There was some scattered applause from the audience.

Bucks County is far from alone. Similar lawsuits have been filed by state and local jurisdictions from Hawaii to California to Delaware. In Wilmington, a Superior Court judge set aside key elements of the lawsuit attempting to declare global energy companies a “public nuisance” in The First State.

Critics of the aggressive litigation strategy say it’s intentionally abusing the legal system by forcing a federal issue into state courts. In response, 20 state attorneys general this week asked the U.S. Supreme Court to intervene.

During public comment, Bucks County resident Ed Mackhouse said the oil companies are being sued because they have money and not because they bear responsibility for “the climate hoax.”
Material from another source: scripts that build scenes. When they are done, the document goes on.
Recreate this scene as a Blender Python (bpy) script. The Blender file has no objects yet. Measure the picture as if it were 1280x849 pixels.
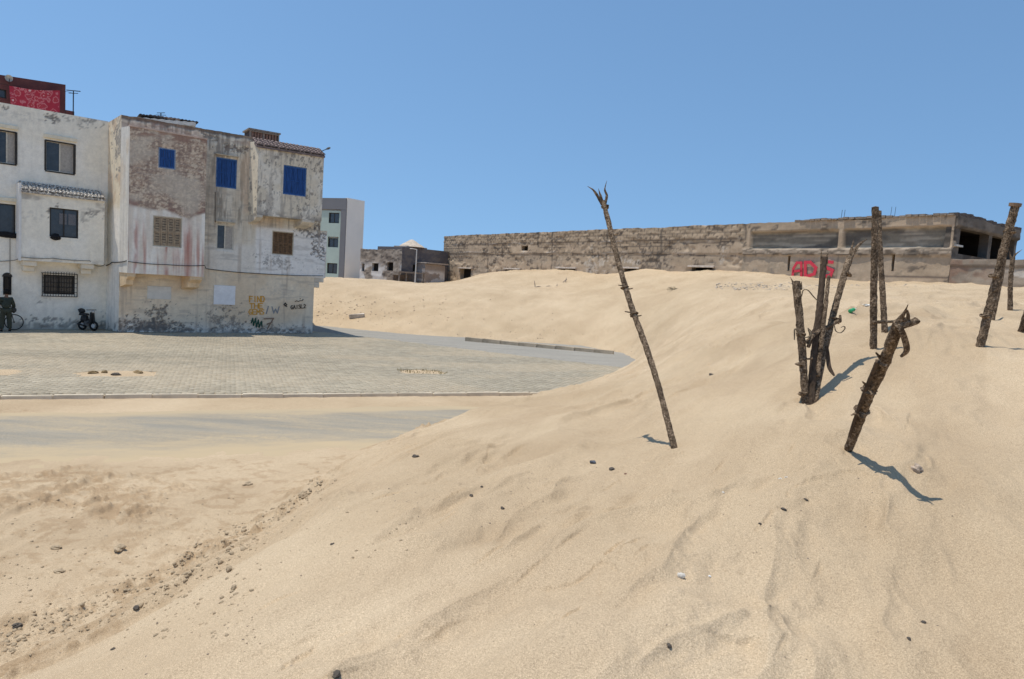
import bpy, bmesh, math, random
import numpy as np
from mathutils import Vector, Matrix
from math import radians, sin, cos, pi, atan, sqrt, exp

random.seed(7)
rng = np.random.default_rng(11)
SC = bpy.context.scene
COL = SC.collection

# ------------------------------------------------------------------ camera
F, CX, CY, ZE = 840.0, 640.0, 424.5, 3.2
PITCH, ROLL = atan(69.5 / F), radians(3.6)
_f = np.array([0, cos(PITCH), -sin(PITCH)])
_r = np.array([1.0, 0, 0]); _u = np.array([0, sin(PITCH), cos(PITCH)])
RV = cos(ROLL) * _r + sin(ROLL) * _u
UV = -sin(ROLL) * _r + cos(ROLL) * _u
cam_d = bpy.data.cameras.new("camera"); cam = bpy.data.objects.new("camera", cam_d); COL.objects.link(cam)
cam_d.sensor_width = 36.0; cam_d.lens = 36.0 * F / 1280.0
cam_d.clip_start = 0.05; cam_d.clip_end = 6000
m = Matrix.Identity(4)
for i in range(3):
    m[i][0] = RV[i]; m[i][1] = UV[i]; m[i][2] = -_f[i]
m[0][3], m[1][3], m[2][3] = 0, 0, ZE
cam.matrix_world = m
SC.camera = cam

# ------------------------------------------------------------------ world, sun
SUNV = Vector((-2.4, -0.3, 9.2)).normalized()
SUN_EL = math.asin(SUNV.z)
SUN_AZ = math.atan2(SUNV.x, SUNV.y)          # clockwise from +Y
world = bpy.data.worlds.new("World"); SC.world = world; world.use_nodes = True
wn = world.node_tree.nodes; wl = world.node_tree.links; wn.clear()
sky = wn.new("ShaderNodeTexSky"); sky.sky_type = 'NISHITA'; sky.sun_disc = False
sky.sun_elevation = SUN_EL; sky.sun_rotation = SUN_AZ
sky.altitude = 0; sky.air_density = 1.0; sky.dust_density = 0.3; sky.ozone_density = 1.3
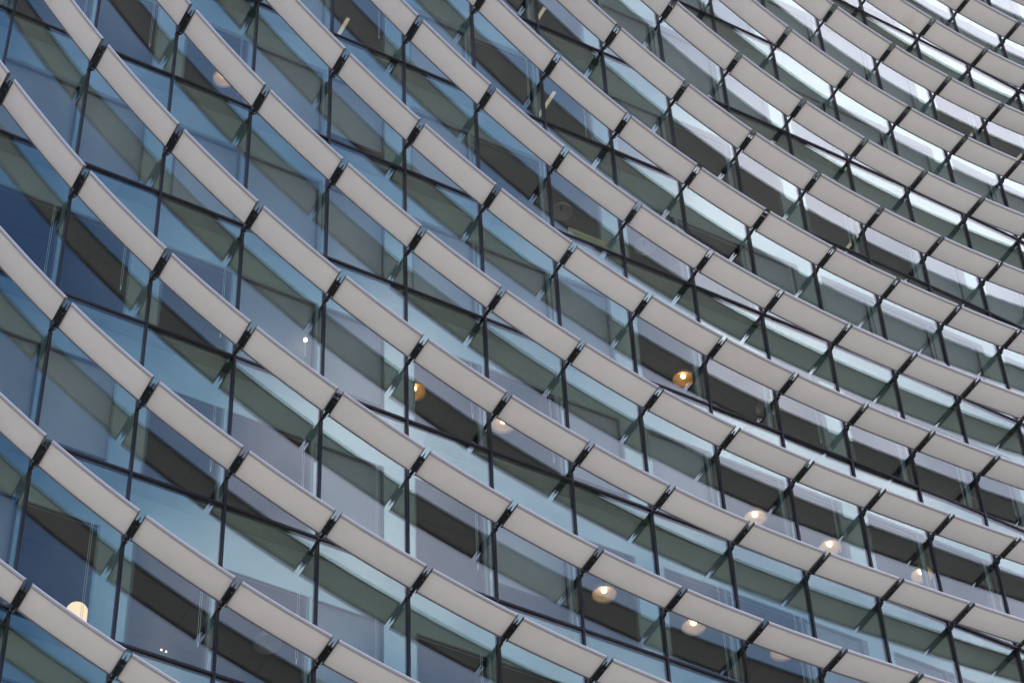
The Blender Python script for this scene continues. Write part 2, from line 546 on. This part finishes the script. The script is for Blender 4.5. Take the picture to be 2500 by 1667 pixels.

“Where is this coming from that Bucks County is going to sue oil companies?” asked Andy Warren, a former Bucks County commissioner. “We’ve got to have more substantial things about Bucks County than to start a crusade about oil companies.”

Warminster resident Beth Curcio said, “I’m not surprised you would look for the press by suing the oil companies. The very companies that make your clothes, shoes, furniture, heat your homes, run all your transportation — I could go on forever. Over the years it’s become cleaner and safer to transport through pipelines.”

DiGiralomo could not immediately be reached for comment.

In response to complaints about the use of county resources, Chair Diane Ellis-Marseglia said the lawyers handling the lawsuit against the oil companies are working on a contingency basis so the county will not have to pay legal fees unless it wins damages.

Vice Chair Robert Harvie Jr. pushed back on the criticisms from the public, as well asDiGirolamo’s announcement.

“A comment was made, ‘Why does this matter?’

“It matters because… in the next 16 years, Pennsylvania municipalities are expected to spend $16.5 billion to deal with issues regarding climate change, extreme heat, extreme precipitation, rising sea levels, or, in our case, river levels. That includes $1.2 billion in air conditioning in schools, including $6 million in air conditioning added to schools just in Bensalem Township.”

Harvie said towns that border the Delaware River could spend $172 million on flood control.

“We’ve already seen a 5 to 10 percent increase in rainfall over the past several years,” he said. “It’s really about a negligence issue.”

However, Dr. Bjorn Lomborg of the Copenhagen Consensus Center and a leading academic on climate change policy says impacts from climate disaster have been overstated. He notes the number of hurricanes making landfall in the U.S. has declined over the past century and the relative cost of flood damage in America is one-tenth what it was in the early 1900s.

“The cost of climate-related disasters has dropped five-fold since 1980,” Lomborg adds.